We can now add “If it smells it sells” alongside “If it bleeds it leads”.
As part of its current series of documentary movies called Trainwreck - about notable disastrous, events - on Tuesday June 24 Netflix released Poop Cruise that documents the infamous sailing of the Carnival Sunrise in 2013 when the power went out and all bathroom mechanisms stopped functioning .
The segment has averaged 11M viewers in its first ten days in the U.S. according to Luminate - making it #1 among single-episode documentaries on Netflix this year as illustrated in the chart below.
I have watched Poop Cruise and it is one of those stories that you don’t really want to know about but yet you can’t really resist since it didn’t happen to you. I do wish we got to hear Carnival’s POV of the incident but they either chose not to participate or were not asked to outside of one PR person.
Source: Luminate
If we probe a little deeper and look at viewing by day for the Trainwreck episodes that have been available 10 days or more this year we see a bit of a differentiation among the titles.

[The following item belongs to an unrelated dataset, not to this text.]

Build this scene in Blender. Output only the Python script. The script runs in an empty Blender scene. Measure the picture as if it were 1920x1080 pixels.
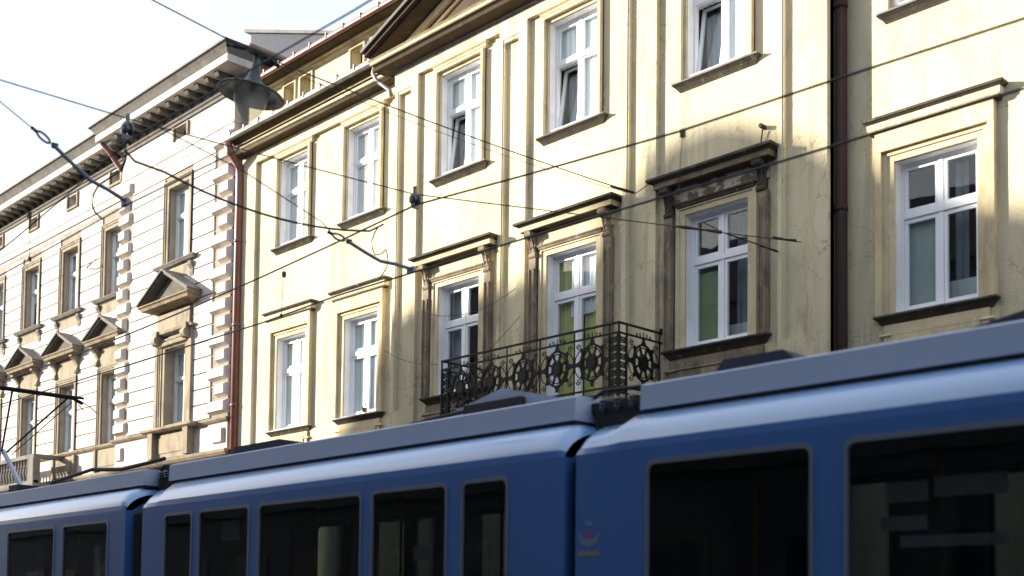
import bpy, math, random
from mathutils import Vector, Matrix
random.seed(7)
R = math.radians
scn = bpy.context.scene
# ------------------------------------------------------------------ camera
cd = bpy.data.cameras.new("camera"); cam = bpy.data.objects.new("camera", cd)
scn.collection.objects.link(cam); scn.camera = cam
YAW, PITCH, ROLL = .801458, .047368, .011841
f0 = Vector((-math.sin(YAW), math.cos(YAW), 0)); r0 = Vector((math.cos(YAW), math.sin(YAW), 0)); u0 = Vector((0, 0, 1))
fw = f0*math.cos(PITCH)+u0*math.sin(PITCH); u2 = -f0*math.sin(PITCH)+u0*math.cos(PITCH)
rt = r0*math.cos(ROLL)+u2*math.sin(ROLL); up = -r0*math.sin(ROLL)+u2*math.cos(ROLL)
M = Matrix((rt, up, -fw)).transposed().to_4x4(); M.translation = Vector((0, 0, 1.65))
cam.matrix_world = M
cd.sensor_width = 36; cd.lens = 2221.048/1920*36
cd.shift_x = 0.0; cd.shift_y = (1049.832-540)/1920
cd.clip_start = .05; cd.clip_end = 3000
cd.dof.use_dof = True; cd.dof.focus_distance = 23; cd.dof.aperture_fstop = 1.0
# ------------------------------------------------------------------ light
SUN = Vector((-1.45, -1.0, .46)).normalized()
EL = math.asin(SUN.z); AZ = math.atan2(SUN.x, SUN.y)
w = bpy.data.worlds.new("World"); scn.world = w; w.use_nodes = True
nt = w.node_tree; bg = nt.nodes["Background"]
sky = nt.nodes.new("ShaderNodeTexSky"); sky.sky_type = 'NISHITA'; sky.sun_disc = False
sky.sun_elevation = EL; sky.sun_rotation = AZ; sky.air_density = 1.0; sky.dust_density = 3.0; sky.ozone_density = 1.0
# thin white overcast veil over the clear sky
tc = nt.nodes.new("ShaderNodeTexCoord"); cn = nt.nodes.new("ShaderNodeTexNoise"); cn.inputs["Scale"].default_value = 1.6; cn.inputs["Detail"].default_value = 5
nt.links.new(tc.outputs["Generated"], cn.inputs["Vector"])
cm = nt.nodes.new("ShaderNodeMapRange"); cm.inputs["From Min"].default_value = .3; cm.inputs["From Max"].default_value = .7; cm.inputs["To Min"].default_value = .55; cm.inputs["To Max"].default_value = .9
nt.links.new(cn.outputs["Fac"], cm.inputs["Value"])
vm = nt.nodes.new("ShaderNodeMix"); vm.data_type = 'RGBA'; vm.inputs["B"].default_value = (4.7, 5.2, 6.0, 1)
nt.links.new(cm.outputs[0], vm.inputs["Factor"]); nt.links.new(sky.outputs[0], vm.inputs["A"]); nt.links.new(vm.outputs["Result"], bg.inputs[0]); bg.inputs[1].default_value = .08
sd = bpy.data.lights.new("sun", 'SUN'); sd.energy = 4.2; sd.angle = R(.9); sd.color = (1, .93, .80)
so = bpy.data.objects.new("sun", sd); scn.collection.objects.link(so)
so.rotation_euler = SUN.to_track_quat('Z', 'Y').to_euler(); so.location = (0, 0, 40)
scn.view_settings.view_transform = 'Standard'; scn.view_settings.look = 'None'
scn.view_settings.exposure = 1.72; scn.view_settings.gamma = 1
scn.cycles.max_bounces = 10; scn.cycles.transparent_max_bounces = 24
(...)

Poop Cruise was almost an immediate sensation, surging on day two (Wed 6/25) and sustaining higher interest than the peaks of other episodes for the remainder of that first week.
Astroworld was more of a slow build which never had a true peak but instead stayed consistent.
Mayor of Mayhem about Rob Ford - remember him? - never got off the ground.
The Titan submarine implosion and a destructive tornado in Missouri in 2011 generated middling interest with patterns similar to Poop Cruise but never as high.
Day #
Source: Luminate
The Poop Cruise is also a big do-do to-do worldwide. It has averaged 21.1M global viewers over the last two weeks, making it the #1 documentary movie on Netflix for that period and one of only three films above the 20M benchmark. Everything else is under 10M. This is detailed in the table below.
I do not think there is any major societal statements to make about the success of this film. The term “rubbernecking” was invented in the 1890s to describe the vehicles that took tourists around New York City and eventually evolved into the concept of staring at something out of morbid curiosity. It has been around for more than a century and is just part of human nature - not a comment on our times.